Tonight, thousands of people will line the streets of Bath to see the comedy legend that is John Cleese officially kick off Christmas in the city at the lights switch-on.

It is easy to throw around the word “legend” but I think the instantly-recognisable Mr Cleese deserves the term because he has genuinely touched everybody’s funny bone at some point in his career. And with comedy being every bit as subjective as music and art, that is no mean feat.

For many of us, of course, Mr Cleese will always be the tall spindly-legged one from the greatest comedy team ever assembled – Monty Python. Legions of teenagers have discovered Python and made a lifelong pact with them, and few groups of men of a certain age cannot do verbatim impressions of pet shop owners selling parrots, Yorkshiremen explaining how tough their lives were or people trying to stay optimistic while being, ahem, crucified.

And yet not everyone got it. No siree. For every Python devotee you can always find a nay-sayer, a non-believer for whom the knights that say Ni were just, well, silly (which, of course they were, which is the whole point). But silly without being funny. And from my experience (limited I grant you but stick with this) most of them were female. Monty Python is, I believe, predominantly a male manuscript of funny. And if you don’t agree with me I will hit you with a big fish while standing next to a canal.

So, to some heretics Monty Python wasn’t a feast of hilarity, so Mr Cleese & Co couldn’t be “comedy legends”. But then came Basil Fawlty. Trying to find someone who didn’t find that funny should be as hard as finding someone who thought a rat was a hamster or a chef who is fresh out of Waldorfs. Often voted the best sitcom of all time and repeated as often as the weather forecast, Fawlty Towers made our light switch-er-on-er a national treasure.

Our man’s status as a comedy legend was therefore sealed in that Torquay hotel reception – but if you are still not convinced then I give you the films. Aside from Python’s big screen outings (which are their best work anyway) I offer you the twin peaks of A Fish Called Wanda and Clockwise, two beautifully crafted, expertly written movies that were both funny and intelligent – something sadly which is often mutually exclusive.

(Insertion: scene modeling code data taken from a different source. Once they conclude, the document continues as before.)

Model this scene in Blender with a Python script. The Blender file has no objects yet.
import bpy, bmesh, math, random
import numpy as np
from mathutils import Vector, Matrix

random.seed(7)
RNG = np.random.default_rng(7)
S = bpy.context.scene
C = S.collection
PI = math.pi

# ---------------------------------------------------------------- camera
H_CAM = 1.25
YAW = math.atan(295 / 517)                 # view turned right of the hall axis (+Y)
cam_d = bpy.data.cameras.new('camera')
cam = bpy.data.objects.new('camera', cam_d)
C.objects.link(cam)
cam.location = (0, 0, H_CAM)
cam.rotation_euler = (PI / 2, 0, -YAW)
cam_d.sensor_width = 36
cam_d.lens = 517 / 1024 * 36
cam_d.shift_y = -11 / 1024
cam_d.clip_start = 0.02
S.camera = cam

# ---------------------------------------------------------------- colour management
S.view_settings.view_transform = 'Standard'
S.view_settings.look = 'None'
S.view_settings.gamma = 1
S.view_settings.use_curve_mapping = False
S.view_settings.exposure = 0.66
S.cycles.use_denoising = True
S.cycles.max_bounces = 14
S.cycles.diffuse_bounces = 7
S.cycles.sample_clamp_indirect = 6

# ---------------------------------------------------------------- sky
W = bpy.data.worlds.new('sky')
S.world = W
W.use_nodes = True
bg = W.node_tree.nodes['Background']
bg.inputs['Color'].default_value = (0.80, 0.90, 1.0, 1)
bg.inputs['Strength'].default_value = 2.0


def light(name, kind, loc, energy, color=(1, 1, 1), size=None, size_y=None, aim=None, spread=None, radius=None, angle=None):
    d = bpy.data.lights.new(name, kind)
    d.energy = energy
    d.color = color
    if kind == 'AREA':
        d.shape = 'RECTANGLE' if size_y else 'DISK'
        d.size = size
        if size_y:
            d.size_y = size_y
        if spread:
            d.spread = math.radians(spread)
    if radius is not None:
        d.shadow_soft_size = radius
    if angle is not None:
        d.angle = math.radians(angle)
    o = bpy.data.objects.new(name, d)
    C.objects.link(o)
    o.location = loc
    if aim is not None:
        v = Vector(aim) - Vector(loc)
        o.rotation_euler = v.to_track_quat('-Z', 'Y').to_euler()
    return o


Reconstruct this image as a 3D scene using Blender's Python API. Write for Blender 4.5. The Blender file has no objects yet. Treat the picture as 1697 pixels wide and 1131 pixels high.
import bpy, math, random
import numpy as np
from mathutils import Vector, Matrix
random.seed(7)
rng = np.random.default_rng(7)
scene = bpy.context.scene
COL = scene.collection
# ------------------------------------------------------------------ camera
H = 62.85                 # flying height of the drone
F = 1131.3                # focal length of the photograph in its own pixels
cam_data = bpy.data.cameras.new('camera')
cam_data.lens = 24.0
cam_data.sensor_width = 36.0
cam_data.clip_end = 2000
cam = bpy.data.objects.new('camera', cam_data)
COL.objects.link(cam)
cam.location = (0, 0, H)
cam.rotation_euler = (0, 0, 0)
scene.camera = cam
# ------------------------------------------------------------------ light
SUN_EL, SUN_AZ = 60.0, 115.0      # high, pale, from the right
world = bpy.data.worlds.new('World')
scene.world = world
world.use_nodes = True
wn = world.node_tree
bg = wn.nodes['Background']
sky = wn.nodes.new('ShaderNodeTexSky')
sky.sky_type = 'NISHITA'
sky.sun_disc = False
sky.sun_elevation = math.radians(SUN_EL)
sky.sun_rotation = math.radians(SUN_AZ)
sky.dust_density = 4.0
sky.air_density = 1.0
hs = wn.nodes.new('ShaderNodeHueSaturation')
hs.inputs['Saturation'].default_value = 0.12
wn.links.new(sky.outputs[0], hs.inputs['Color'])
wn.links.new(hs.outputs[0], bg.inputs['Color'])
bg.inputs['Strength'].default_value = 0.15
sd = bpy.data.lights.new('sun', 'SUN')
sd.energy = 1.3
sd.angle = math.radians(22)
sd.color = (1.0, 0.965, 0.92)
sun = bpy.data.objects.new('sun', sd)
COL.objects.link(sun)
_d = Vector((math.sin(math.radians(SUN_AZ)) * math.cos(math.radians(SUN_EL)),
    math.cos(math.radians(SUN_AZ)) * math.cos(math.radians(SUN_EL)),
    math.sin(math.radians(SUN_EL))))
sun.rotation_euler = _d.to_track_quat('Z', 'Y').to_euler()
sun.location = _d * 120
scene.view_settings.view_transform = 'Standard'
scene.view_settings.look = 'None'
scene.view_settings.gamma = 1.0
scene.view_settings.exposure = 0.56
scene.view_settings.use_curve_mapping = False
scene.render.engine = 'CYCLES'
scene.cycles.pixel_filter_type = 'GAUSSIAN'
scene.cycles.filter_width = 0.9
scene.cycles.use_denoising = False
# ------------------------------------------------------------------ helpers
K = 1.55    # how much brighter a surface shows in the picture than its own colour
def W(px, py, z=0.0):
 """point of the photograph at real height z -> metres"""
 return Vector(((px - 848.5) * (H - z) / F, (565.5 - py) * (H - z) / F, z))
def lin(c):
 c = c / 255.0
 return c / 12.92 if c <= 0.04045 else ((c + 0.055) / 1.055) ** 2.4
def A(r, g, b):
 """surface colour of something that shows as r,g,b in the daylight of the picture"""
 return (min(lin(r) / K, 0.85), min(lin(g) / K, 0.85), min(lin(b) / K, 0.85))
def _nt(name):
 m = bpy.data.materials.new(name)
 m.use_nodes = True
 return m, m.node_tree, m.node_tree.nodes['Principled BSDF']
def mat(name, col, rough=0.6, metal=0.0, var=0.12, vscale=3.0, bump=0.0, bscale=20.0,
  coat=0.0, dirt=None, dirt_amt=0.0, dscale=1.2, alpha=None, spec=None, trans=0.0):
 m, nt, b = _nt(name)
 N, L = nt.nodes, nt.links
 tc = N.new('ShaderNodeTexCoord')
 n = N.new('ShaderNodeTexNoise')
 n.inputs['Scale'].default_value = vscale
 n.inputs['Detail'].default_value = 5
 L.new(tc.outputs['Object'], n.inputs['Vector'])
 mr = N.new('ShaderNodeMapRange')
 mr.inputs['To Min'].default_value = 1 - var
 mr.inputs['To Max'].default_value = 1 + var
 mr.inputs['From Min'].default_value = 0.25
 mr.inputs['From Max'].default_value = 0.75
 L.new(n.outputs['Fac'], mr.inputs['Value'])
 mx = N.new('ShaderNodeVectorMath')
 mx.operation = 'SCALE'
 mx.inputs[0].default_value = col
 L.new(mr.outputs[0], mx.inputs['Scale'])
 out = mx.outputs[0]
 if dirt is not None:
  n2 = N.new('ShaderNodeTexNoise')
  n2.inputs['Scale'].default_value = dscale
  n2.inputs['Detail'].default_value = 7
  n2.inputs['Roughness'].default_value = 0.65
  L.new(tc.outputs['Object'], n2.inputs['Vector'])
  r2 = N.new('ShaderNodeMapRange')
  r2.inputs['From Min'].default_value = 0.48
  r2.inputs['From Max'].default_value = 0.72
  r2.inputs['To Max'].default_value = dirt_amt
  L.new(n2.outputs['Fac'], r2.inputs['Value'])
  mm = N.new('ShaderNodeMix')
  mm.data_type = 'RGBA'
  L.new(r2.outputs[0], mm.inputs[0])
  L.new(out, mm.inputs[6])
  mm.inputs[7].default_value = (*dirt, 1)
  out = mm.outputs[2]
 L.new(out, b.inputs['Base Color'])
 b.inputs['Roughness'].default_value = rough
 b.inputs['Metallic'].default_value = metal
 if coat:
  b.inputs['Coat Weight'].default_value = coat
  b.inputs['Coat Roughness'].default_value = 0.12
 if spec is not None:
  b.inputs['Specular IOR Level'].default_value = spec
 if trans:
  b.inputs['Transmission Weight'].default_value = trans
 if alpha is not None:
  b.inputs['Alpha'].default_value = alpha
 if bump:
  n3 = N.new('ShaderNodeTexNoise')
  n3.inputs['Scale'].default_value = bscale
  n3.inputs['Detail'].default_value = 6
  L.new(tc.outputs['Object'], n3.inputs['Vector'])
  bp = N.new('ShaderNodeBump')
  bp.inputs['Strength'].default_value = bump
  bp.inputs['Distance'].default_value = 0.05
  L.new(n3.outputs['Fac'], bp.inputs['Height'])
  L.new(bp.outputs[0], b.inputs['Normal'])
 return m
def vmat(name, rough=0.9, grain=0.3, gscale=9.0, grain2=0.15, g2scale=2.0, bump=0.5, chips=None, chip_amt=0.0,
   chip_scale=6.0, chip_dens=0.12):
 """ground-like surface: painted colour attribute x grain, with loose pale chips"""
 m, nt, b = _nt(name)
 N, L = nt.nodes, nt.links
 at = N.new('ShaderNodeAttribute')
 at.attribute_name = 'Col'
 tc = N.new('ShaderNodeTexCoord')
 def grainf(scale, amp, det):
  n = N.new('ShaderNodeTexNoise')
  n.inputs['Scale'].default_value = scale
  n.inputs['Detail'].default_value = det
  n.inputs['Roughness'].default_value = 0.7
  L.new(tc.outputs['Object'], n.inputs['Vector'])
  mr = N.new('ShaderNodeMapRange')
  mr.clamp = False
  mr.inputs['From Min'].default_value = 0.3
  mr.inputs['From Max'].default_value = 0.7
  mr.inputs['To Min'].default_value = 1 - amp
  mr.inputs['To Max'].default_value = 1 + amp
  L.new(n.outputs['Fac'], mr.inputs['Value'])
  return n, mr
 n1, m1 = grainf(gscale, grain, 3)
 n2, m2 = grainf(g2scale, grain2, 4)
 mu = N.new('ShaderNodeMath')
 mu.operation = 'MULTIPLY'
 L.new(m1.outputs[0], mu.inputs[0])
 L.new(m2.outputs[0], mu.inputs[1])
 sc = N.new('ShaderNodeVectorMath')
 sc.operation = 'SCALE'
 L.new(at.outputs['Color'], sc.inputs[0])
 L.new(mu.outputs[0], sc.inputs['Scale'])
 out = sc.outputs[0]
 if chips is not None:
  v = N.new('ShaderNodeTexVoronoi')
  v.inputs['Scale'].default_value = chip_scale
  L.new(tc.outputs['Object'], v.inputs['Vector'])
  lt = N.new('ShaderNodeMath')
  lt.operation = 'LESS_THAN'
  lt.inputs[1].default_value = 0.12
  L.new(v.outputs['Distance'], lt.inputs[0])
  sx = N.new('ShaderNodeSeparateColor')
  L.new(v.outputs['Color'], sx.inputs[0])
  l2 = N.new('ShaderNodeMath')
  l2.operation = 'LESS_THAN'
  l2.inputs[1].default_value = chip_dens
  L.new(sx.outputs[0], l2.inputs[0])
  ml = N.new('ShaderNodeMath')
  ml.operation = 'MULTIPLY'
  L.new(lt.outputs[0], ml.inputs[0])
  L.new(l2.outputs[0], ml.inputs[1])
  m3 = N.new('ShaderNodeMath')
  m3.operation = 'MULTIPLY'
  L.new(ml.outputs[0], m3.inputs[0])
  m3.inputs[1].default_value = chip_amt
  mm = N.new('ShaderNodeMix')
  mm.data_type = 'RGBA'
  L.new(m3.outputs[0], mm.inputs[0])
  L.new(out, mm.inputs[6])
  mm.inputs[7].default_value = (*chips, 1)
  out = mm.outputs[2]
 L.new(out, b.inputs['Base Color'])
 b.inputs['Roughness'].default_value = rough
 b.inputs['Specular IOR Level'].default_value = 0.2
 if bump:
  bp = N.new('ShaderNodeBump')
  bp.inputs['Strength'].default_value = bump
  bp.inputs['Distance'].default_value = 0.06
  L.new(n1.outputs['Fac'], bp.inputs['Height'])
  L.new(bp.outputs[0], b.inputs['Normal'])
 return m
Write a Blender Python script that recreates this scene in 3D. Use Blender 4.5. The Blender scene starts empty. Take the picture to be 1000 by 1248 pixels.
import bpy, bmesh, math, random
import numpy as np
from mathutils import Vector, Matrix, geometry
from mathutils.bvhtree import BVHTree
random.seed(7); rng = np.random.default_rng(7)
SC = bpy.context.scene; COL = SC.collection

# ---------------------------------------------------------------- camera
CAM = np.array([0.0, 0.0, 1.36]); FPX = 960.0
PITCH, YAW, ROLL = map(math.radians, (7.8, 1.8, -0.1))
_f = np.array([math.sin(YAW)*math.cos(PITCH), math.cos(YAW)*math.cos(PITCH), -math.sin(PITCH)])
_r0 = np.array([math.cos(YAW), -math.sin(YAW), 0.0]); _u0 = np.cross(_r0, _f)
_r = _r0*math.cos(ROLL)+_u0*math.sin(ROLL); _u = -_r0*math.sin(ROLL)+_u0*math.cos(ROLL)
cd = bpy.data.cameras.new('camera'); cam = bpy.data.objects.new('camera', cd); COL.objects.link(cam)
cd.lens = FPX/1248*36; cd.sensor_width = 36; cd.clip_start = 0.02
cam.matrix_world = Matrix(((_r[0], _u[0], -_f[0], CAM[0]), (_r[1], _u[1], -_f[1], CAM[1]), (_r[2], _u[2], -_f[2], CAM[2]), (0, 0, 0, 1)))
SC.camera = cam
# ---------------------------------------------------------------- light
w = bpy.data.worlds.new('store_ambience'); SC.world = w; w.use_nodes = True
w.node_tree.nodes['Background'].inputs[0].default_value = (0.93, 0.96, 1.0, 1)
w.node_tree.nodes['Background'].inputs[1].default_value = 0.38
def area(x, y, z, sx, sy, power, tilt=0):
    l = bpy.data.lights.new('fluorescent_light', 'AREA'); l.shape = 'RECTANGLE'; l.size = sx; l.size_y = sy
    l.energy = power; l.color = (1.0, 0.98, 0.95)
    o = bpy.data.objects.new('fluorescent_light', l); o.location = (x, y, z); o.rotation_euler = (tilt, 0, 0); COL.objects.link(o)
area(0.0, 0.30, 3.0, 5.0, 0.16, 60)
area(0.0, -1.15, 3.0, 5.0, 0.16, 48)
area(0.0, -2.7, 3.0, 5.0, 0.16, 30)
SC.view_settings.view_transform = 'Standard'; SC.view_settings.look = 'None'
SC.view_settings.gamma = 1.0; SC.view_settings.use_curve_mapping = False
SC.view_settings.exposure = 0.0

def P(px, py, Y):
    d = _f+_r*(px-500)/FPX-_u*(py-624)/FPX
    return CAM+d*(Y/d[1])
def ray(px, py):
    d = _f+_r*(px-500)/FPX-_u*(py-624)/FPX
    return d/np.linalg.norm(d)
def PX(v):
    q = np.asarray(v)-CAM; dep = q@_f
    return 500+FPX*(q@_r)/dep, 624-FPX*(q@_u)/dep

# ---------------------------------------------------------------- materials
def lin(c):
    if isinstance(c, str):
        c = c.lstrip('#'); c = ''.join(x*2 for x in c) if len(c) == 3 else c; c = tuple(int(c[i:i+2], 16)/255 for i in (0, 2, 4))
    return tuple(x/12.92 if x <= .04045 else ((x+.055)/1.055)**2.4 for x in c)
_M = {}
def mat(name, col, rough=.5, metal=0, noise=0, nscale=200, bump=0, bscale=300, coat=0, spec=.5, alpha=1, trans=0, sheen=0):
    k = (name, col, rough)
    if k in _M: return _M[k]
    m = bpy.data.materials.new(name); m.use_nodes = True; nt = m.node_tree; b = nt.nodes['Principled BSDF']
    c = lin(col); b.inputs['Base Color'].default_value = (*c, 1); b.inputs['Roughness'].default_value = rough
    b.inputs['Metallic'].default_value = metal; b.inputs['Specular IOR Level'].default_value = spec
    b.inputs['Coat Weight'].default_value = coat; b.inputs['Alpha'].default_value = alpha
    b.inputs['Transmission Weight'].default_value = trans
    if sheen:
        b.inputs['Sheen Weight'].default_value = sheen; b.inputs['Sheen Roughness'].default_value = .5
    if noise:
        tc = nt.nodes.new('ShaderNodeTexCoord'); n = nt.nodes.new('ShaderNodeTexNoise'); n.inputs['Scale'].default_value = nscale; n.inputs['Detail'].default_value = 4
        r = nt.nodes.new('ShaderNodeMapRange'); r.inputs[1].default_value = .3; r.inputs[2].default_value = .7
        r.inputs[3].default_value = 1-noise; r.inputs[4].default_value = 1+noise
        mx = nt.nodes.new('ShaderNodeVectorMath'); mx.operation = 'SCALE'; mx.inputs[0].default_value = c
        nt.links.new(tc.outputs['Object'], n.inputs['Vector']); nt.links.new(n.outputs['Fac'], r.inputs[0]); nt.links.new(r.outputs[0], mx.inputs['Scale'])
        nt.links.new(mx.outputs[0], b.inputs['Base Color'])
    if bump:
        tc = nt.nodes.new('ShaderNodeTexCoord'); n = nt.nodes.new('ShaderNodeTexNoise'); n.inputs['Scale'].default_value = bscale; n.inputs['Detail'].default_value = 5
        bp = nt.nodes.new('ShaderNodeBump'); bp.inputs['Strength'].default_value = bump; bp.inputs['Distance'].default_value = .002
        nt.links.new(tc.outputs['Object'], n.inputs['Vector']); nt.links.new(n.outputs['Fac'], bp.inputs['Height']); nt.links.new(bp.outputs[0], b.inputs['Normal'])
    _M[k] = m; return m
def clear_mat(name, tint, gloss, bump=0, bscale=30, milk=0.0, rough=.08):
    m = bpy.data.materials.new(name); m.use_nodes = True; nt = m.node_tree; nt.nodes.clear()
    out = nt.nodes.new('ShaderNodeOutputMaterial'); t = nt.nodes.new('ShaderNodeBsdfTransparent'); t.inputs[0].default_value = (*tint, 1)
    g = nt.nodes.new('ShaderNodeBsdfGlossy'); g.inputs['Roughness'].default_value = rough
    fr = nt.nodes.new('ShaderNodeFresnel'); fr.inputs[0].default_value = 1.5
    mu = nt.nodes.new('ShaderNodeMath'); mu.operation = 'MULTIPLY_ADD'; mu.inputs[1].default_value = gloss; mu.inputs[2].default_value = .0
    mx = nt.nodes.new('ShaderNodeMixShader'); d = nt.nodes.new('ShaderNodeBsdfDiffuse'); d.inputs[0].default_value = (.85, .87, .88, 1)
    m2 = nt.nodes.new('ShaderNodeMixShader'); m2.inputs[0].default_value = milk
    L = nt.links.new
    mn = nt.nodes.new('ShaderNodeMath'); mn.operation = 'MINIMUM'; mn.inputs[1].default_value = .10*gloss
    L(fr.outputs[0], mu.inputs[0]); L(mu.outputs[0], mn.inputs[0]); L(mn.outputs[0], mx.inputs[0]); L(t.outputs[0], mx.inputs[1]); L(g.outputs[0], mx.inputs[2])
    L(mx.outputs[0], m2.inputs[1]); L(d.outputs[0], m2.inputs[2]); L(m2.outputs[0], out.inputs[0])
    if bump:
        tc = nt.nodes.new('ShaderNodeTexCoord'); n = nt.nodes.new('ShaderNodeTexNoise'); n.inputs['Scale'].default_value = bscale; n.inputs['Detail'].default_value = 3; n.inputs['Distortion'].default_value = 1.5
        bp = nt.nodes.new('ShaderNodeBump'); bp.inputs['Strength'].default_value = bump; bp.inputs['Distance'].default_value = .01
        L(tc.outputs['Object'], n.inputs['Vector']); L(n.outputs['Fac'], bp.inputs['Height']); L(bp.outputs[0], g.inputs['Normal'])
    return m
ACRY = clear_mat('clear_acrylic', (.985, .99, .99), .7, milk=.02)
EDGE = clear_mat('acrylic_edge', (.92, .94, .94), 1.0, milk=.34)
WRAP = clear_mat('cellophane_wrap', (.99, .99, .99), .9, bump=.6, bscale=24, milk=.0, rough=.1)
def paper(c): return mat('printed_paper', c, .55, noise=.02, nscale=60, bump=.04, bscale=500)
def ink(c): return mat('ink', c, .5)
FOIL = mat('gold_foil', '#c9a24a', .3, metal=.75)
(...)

Among all that – and I haven’t even mentioned the books, tours, film cameos or, er, AA adverts – there is something for everyone and that is why I feel we have something quite unusual in front of us tonight – a man that has probably made every single one of us laugh at different times. And how many other people, past or present, can we truly say that about?

Of course, I am sure none of this debate about his status means a fig to Mr C and he is just happy that he can still make people smile. But in a world where none of us seems to agree on anything, to have someone do their bit for Bath who is so universally admired and respected and whose work will be making people laugh when we have all sang our last Always Look On The Bright Side of Life chorus, should give us all a warm feeling, no matter what the temperature is tonight.